Dow Olefinverbund Dow Olefinverbund: Groot geht nach fast zehn Jahren in Schkopau in Ruhestand
Schkopau/MZ. - Die letzten Arbeitstage von Bart Groot haben etwas Symbolhaftes. Der viel in der Welt herumgekommene Chef des Dow Olefinverbundes verbringt sie in Mexiko. Der Kosmopolit, der in Brasilien, Frankreich und seiner holländischen Heimat für den US-Konzern tätig war, wird vor amerikanischen Business-Professoren über den Umbruch am ostdeutschen Dow-Standort referieren.
Ein Thema, das dem 60-Jährigen wie auf den Leib geschnitten ist. Auch wenn er in seiner bescheidenen Art sagen wird, er habe "nur ein wenig organisiert und aufgepasst" - der aufwendige Umbau des Chemiekomplexes mit Anlagen in Schkopau, Böhlen und Leuna trägt seine Handschrift.
Groot war im September 1994 von Dow in das mitteldeutsche Chemierevier geschickt worden. Um zu sondieren, ob sich die Amerikaner in das Abenteuer "East-Germany" einzulassen könnten. Die Bestandsaufnahme, die er nach Midland in die Konzernzentrale meldete, sei "abstrakt und ohne Emotionalität" gewesen, erinnert sich der "Späher". "Es war vielleicht Glückssache, dass ich das äußere Erscheinungsbild ausgeklammert habe", sinniert der trotz seiner grauen Haare sportlich-vital wirkende Chemiefachmann. Statt maroder Anlagen und verseuchter Werksflächen stellte er die Kompetenz der Menschen, das fachliche Potenzial und die Chancen des Standortes mit Blick auf Osteuropa heraus. Offenbar so visionär, dass sich die Dow-Führung entschloss, den Verbund, der bei der Treuhand fast schon zum Ladenhüter zu werden drohte, zu übernehmen und für insgesamt 2,5 Milliarden Euro zu modernisieren.

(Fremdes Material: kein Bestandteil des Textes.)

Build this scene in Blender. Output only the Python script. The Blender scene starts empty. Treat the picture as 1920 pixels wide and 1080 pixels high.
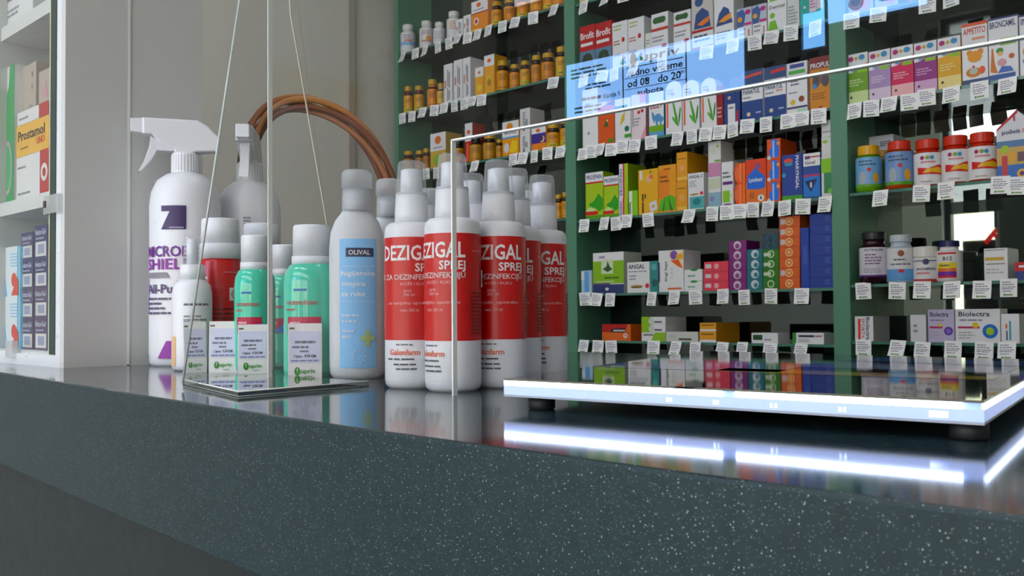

Das Bewundernswerteste beim radikalen Strukturwandel des Chemiekomplexes, in dem 15 Anlagen neu gebaut oder saniert wurden, bleibt für den scheidenden Manager die Leistung der Menschen. Die Sprache, völlig andere Technologien, ungewohnte Organisationsformen seien "eine enorme Herausforderung" gewesen.
Heute beherrsche jeder dritte Mitarbeiter die "Konzernsprache" so gut, dass er eine Präsentation auf Englisch darbieten kann, lobt der angehende Pensionär. Vor allem aber hätten die Beschäftigten gelernt, sich einzubringen. "Wer nicht selbst gestaltet, wird gestaltet", lautet eine der Maximen, die Groot in seiner 34-jährigen Tätigkeit beim Global Player verinnerlicht hat. Die lockere Art, in der er es verstanden habe, komplizierte Dinge rüberzubringen, hat Pressesprecherin Astrid Molder besonders gemocht. Und - dass er, der vor Ideen gesprüht habe, nicht nur offen für Vorschläge anderer gewesen sei, sondern sie herausgefordert habe.
Besonders auch für die Initiative Regionenmarketing, die ihm am Herzen liegt. "Weil ein erfolgreiches Unternehmen ein gedeihliches Umfeld braucht." Mitteldeutschland sei in aller Munde. "Zahlreiche Unternehmen und Vereine führen den Begriff in ihrem Namen", sagt Groot. Länderübergreifend gesehen, schleppe sich der Name bislang aber nur mühsam voran, beklagt der Holländer und schreibt vor allem den Landesregierungen ins Stammbuch, Lippenbekenntnissen Taten folgen zu lassen.
Als Aufsichtsratsvorsitzender des Regionenmarketing wolle er sich auch von Holland aus weiterhin einbringen. Ansonsten hofft Groot, im holländischen 900-Seelen-Dorf Groede, wohin er umzieht, endlich Zeit für die noch ungelesenen Bücher in seiner Bibliothek zu finden. "An der nötigen Ruhe wird es wohl nicht fehlen", glaubt er, hat aber jetzt schon Bedenken, ob er dort an den langen Winterabenden nicht die Kulturszene der Stadt Leipzig, seiner "zweiten Heimat", nicht sehr vermissen wird.